> _EXERCISE INSTRUCTIONS_: Would you quote the material below from its first line through the line containing "COL = sc.collection", exactly and with both ends included?

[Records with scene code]
►
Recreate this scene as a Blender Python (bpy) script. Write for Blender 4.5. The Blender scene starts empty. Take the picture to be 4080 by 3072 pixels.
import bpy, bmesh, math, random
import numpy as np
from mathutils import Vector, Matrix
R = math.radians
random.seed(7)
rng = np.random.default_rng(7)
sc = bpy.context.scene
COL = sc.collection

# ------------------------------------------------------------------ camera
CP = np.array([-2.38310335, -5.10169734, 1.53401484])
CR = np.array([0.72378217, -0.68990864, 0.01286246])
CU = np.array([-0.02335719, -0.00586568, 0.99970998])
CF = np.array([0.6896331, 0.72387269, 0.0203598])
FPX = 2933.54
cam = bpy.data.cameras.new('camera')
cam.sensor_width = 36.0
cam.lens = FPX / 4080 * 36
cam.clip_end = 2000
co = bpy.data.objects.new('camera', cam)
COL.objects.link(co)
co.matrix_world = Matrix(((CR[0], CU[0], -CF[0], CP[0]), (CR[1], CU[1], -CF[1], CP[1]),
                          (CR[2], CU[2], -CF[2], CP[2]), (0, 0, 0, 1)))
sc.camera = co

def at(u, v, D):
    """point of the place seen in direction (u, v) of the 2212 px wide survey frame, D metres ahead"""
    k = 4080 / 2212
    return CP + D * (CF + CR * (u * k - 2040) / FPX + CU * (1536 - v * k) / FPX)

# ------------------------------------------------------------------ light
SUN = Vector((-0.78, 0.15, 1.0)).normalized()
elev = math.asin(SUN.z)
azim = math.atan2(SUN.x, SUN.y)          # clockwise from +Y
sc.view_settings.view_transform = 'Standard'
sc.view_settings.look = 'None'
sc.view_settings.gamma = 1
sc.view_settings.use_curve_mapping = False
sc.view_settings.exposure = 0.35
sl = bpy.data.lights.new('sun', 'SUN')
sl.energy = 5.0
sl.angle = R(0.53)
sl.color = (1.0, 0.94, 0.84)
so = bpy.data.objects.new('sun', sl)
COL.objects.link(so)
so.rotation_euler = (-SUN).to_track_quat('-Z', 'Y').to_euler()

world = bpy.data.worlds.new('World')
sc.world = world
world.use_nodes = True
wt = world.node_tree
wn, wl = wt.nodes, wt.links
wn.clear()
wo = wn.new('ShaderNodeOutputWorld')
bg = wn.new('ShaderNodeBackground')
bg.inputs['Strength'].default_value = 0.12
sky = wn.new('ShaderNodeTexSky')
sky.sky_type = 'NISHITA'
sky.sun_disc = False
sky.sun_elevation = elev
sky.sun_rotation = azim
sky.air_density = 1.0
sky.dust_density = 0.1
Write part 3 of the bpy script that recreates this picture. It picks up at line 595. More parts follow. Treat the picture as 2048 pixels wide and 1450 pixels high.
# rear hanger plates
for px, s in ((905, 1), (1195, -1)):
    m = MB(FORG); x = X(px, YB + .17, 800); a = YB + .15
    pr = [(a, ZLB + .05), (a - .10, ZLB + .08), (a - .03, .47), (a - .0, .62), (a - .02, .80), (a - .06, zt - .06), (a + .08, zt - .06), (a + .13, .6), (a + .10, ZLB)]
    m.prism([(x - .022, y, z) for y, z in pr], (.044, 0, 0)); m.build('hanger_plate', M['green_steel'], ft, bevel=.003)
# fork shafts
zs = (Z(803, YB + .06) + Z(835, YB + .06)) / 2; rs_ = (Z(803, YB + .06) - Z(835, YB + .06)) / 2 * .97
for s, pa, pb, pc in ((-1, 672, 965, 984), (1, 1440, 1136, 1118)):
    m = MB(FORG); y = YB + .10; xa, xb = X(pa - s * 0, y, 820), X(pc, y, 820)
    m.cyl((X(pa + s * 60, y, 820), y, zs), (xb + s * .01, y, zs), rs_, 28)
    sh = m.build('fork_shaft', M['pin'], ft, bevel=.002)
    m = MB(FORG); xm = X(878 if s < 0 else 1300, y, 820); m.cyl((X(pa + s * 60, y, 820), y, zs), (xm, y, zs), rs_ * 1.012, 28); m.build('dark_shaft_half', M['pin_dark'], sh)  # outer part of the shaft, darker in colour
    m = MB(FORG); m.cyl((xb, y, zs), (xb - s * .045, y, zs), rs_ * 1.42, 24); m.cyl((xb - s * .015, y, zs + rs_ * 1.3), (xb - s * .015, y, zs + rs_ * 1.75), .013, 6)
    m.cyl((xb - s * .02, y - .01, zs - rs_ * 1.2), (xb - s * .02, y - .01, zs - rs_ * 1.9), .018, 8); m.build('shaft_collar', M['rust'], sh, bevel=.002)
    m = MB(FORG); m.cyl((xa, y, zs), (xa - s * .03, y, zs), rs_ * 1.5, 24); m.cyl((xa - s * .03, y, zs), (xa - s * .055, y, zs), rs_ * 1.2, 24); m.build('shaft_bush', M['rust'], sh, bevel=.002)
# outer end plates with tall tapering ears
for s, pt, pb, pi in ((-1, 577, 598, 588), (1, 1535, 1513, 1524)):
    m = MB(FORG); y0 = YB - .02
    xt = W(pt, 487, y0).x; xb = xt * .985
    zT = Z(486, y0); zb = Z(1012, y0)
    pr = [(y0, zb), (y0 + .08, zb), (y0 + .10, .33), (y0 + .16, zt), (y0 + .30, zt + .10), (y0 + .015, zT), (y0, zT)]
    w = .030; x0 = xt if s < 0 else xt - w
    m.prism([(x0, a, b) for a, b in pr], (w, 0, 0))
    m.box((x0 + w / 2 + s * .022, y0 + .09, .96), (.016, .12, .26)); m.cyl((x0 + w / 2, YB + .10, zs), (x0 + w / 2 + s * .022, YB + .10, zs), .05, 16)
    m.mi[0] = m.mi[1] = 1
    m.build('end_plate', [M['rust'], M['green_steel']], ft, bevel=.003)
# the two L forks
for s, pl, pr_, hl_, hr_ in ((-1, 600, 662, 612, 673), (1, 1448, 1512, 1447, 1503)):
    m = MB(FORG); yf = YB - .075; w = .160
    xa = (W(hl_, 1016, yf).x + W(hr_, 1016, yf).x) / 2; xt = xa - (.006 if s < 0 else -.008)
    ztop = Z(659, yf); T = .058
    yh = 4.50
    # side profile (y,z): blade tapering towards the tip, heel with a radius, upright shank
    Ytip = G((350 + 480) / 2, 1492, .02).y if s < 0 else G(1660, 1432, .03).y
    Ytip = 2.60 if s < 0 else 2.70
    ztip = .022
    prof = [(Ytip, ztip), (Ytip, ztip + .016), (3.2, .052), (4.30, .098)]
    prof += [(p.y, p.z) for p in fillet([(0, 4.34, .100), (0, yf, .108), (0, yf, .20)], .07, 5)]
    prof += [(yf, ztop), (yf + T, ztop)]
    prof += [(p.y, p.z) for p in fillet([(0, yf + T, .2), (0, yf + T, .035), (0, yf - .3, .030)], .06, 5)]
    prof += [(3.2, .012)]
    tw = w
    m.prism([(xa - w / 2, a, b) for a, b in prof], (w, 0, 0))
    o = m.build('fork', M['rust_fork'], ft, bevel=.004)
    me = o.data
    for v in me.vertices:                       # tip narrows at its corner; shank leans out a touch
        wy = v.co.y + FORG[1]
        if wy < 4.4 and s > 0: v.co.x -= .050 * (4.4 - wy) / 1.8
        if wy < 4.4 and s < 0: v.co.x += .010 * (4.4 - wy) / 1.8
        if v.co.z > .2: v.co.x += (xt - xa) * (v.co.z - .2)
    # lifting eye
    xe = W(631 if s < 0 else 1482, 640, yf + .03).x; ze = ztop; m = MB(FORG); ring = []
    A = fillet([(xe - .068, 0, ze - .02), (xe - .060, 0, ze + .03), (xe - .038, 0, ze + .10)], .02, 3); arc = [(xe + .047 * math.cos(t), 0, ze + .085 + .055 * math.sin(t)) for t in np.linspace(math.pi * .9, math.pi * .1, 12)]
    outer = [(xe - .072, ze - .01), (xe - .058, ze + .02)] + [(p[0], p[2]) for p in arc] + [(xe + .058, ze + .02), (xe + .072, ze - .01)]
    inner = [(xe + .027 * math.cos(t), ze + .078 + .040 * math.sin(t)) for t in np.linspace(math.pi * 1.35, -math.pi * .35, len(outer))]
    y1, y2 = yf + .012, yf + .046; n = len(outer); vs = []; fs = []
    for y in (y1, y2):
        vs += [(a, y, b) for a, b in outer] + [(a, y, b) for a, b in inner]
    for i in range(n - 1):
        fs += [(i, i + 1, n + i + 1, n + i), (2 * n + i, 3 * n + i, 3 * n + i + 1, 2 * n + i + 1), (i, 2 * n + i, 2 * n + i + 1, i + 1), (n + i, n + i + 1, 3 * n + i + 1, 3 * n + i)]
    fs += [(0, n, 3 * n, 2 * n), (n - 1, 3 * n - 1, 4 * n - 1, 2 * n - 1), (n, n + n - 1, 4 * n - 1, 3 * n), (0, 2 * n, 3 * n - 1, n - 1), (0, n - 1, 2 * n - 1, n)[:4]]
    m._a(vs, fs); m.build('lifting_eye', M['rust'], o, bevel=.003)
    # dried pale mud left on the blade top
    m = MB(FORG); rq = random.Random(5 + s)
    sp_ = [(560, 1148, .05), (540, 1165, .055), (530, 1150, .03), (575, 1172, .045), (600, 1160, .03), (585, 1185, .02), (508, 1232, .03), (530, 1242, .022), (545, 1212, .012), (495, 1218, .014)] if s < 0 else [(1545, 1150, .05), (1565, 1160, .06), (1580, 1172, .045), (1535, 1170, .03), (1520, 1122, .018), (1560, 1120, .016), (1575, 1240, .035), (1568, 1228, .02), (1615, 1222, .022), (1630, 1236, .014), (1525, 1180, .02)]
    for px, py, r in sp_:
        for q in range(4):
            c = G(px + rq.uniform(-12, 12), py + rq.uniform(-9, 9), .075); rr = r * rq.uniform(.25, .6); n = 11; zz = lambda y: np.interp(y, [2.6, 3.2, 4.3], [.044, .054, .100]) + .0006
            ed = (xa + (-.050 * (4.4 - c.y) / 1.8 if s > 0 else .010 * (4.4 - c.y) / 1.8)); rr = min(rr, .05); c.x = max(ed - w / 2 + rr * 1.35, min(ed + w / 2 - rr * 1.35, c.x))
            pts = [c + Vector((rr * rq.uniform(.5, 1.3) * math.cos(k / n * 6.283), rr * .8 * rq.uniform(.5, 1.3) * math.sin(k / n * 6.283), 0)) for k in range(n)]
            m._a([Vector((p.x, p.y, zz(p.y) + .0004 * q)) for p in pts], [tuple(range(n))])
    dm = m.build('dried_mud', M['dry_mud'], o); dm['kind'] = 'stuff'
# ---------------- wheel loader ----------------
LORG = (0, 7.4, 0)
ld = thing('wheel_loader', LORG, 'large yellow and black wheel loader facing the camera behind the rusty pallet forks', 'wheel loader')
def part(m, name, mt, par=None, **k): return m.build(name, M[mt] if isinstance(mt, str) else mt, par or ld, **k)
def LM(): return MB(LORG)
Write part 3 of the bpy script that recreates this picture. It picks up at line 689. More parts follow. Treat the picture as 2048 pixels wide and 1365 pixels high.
◄
> _RIGHT ANSWER_:
Recreate this scene as a Blender Python (bpy) script. Write for Blender 4.5. The Blender scene starts empty. Take the picture to be 4080 by 3072 pixels.
import bpy, bmesh, math, random
import numpy as np
from mathutils import Vector, Matrix
R = math.radians
random.seed(7)
rng = np.random.default_rng(7)
sc = bpy.context.scene
COL = sc.collection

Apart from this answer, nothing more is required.